* Description of the task: Exactly reproduce each line of the listing that follows.

##############################

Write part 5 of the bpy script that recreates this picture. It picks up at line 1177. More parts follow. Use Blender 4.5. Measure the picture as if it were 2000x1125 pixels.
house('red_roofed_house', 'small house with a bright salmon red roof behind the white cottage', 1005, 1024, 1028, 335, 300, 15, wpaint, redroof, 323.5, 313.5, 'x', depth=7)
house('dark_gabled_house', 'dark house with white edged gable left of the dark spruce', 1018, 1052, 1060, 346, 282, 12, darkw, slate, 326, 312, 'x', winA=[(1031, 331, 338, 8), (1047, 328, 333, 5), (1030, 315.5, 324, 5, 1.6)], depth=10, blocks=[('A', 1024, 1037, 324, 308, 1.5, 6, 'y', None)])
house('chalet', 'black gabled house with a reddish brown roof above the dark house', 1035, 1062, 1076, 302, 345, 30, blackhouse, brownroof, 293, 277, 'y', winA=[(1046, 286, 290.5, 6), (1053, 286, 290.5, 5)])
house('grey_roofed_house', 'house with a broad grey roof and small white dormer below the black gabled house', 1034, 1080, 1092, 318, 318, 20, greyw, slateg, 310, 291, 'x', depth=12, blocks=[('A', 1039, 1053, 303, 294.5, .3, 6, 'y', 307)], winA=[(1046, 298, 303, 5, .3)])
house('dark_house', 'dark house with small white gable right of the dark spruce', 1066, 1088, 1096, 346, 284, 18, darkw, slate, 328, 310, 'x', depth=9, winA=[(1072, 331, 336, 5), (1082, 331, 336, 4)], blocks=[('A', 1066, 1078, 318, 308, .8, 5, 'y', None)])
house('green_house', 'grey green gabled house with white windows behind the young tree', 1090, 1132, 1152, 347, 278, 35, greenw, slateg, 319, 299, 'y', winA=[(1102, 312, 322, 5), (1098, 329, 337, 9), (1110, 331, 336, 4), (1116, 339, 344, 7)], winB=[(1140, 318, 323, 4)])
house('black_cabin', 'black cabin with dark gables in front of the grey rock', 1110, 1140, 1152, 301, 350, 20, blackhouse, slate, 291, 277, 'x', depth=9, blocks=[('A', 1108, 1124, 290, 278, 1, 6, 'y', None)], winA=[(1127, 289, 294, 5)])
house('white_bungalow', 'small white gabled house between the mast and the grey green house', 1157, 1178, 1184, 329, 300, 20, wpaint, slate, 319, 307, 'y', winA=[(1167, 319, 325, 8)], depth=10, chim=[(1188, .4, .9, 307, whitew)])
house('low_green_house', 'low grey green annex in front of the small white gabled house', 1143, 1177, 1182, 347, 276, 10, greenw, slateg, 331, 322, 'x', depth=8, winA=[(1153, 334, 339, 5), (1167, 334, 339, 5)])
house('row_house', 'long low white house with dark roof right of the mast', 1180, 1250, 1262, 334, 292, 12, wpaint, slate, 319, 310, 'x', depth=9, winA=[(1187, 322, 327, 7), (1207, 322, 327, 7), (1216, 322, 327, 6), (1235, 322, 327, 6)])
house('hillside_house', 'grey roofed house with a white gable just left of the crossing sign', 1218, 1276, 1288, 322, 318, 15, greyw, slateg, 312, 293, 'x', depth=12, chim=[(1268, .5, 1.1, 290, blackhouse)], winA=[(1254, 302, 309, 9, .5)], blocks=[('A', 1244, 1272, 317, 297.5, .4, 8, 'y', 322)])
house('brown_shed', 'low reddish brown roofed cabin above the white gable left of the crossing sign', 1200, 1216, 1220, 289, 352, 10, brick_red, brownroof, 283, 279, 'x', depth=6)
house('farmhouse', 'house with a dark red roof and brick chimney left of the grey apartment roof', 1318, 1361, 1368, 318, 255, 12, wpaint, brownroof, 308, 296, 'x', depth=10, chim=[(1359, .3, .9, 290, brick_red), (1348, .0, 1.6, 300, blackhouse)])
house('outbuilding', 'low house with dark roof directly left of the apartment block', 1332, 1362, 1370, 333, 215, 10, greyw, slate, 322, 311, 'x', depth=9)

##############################

* Complete output:
Write part 5 of the bpy script that recreates this picture. It picks up at line 1177. More parts follow. Use Blender 4.5. Measure the picture as if it were 2000x1125 pixels.
house('red_roofed_house', 'small house with a bright salmon red roof behind the white cottage', 1005, 1024, 1028, 335, 300, 15, wpaint, redroof, 323.5, 313.5, 'x', depth=7)
house('dark_gabled_house', 'dark house with white edged gable left of the dark spruce', 1018, 1052, 1060, 346, 282, 12, darkw, slate, 326, 312, 'x', winA=[(1031, 331, 338, 8), (1047, 328, 333, 5), (1030, 315.5, 324, 5, 1.6)], depth=10, blocks=[('A', 1024, 1037, 324, 308, 1.5, 6, 'y', None)])
house('chalet', 'black gabled house with a reddish brown roof above the dark house', 1035, 1062, 1076, 302, 345, 30, blackhouse, brownroof, 293, 277, 'y', winA=[(1046, 286, 290.5, 6), (1053, 286, 290.5, 5)])
house('grey_roofed_house', 'house with a broad grey roof and small white dormer below the black gabled house', 1034, 1080, 1092, 318, 318, 20, greyw, slateg, 310, 291, 'x', depth=12, blocks=[('A', 1039, 1053, 303, 294.5, .3, 6, 'y', 307)], winA=[(1046, 298, 303, 5, .3)])
house('dark_house', 'dark house with small white gable right of the dark spruce', 1066, 1088, 1096, 346, 284, 18, darkw, slate, 328, 310, 'x', depth=9, winA=[(1072, 331, 336, 5), (1082, 331, 336, 4)], blocks=[('A', 1066, 1078, 318, 308, .8, 5, 'y', None)])
house('green_house', 'grey green gabled house with white windows behind the young tree', 1090, 1132, 1152, 347, 278, 35, greenw, slateg, 319, 299, 'y', winA=[(1102, 312, 322, 5), (1098, 329, 337, 9), (1110, 331, 336, 4), (1116, 339, 344, 7)], winB=[(1140, 318, 323, 4)])
house('black_cabin', 'black cabin with dark gables in front of the grey rock', 1110, 1140, 1152, 301, 350, 20, blackhouse, slate, 291, 277, 'x', depth=9, blocks=[('A', 1108, 1124, 290, 278, 1, 6, 'y', None)], winA=[(1127, 289, 294, 5)])
house('white_bungalow', 'small white gabled house between the mast and the grey green house', 1157, 1178, 1184, 329, 300, 20, wpaint, slate, 319, 307, 'y', winA=[(1167, 319, 325, 8)], depth=10, chim=[(1188, .4, .9, 307, whitew)])
house('low_green_house', 'low grey green annex in front of the small white gabled house', 1143, 1177, 1182, 347, 276, 10, greenw, slateg, 331, 322, 'x', depth=8, winA=[(1153, 334, 339, 5), (1167, 334, 339, 5)])
house('row_house', 'long low white house with dark roof right of the mast', 1180, 1250, 1262, 334, 292, 12, wpaint, slate, 319, 310, 'x', depth=9, winA=[(1187, 322, 327, 7), (1207, 322, 327, 7), (1216, 322, 327, 6), (1235, 322, 327, 6)])
house('hillside_house', 'grey roofed house with a white gable just left of the crossing sign', 1218, 1276, 1288, 322, 318, 15, greyw, slateg, 312, 293, 'x', depth=12, chim=[(1268, .5, 1.1, 290, blackhouse)], winA=[(1254, 302, 309, 9, .5)], blocks=[('A', 1244, 1272, 317, 297.5, .4, 8, 'y', 322)])
house('brown_shed', 'low reddish brown roofed cabin above the white gable left of the crossing sign', 1200, 1216, 1220, 289, 352, 10, brick_red, brownroof, 283, 279, 'x', depth=6)
house('farmhouse', 'house with a dark red roof and brick chimney left of the grey apartment roof', 1318, 1361, 1368, 318, 255, 12, wpaint, brownroof, 308, 296, 'x', depth=10, chim=[(1359, .3, .9, 290, brick_red), (1348, .0, 1.6, 300, blackhouse)])
house('outbuilding', 'low house with dark roof directly left of the apartment block', 1332, 1362, 1370, 333, 215, 10, greyw, slate, 322, 311, 'x', depth=9)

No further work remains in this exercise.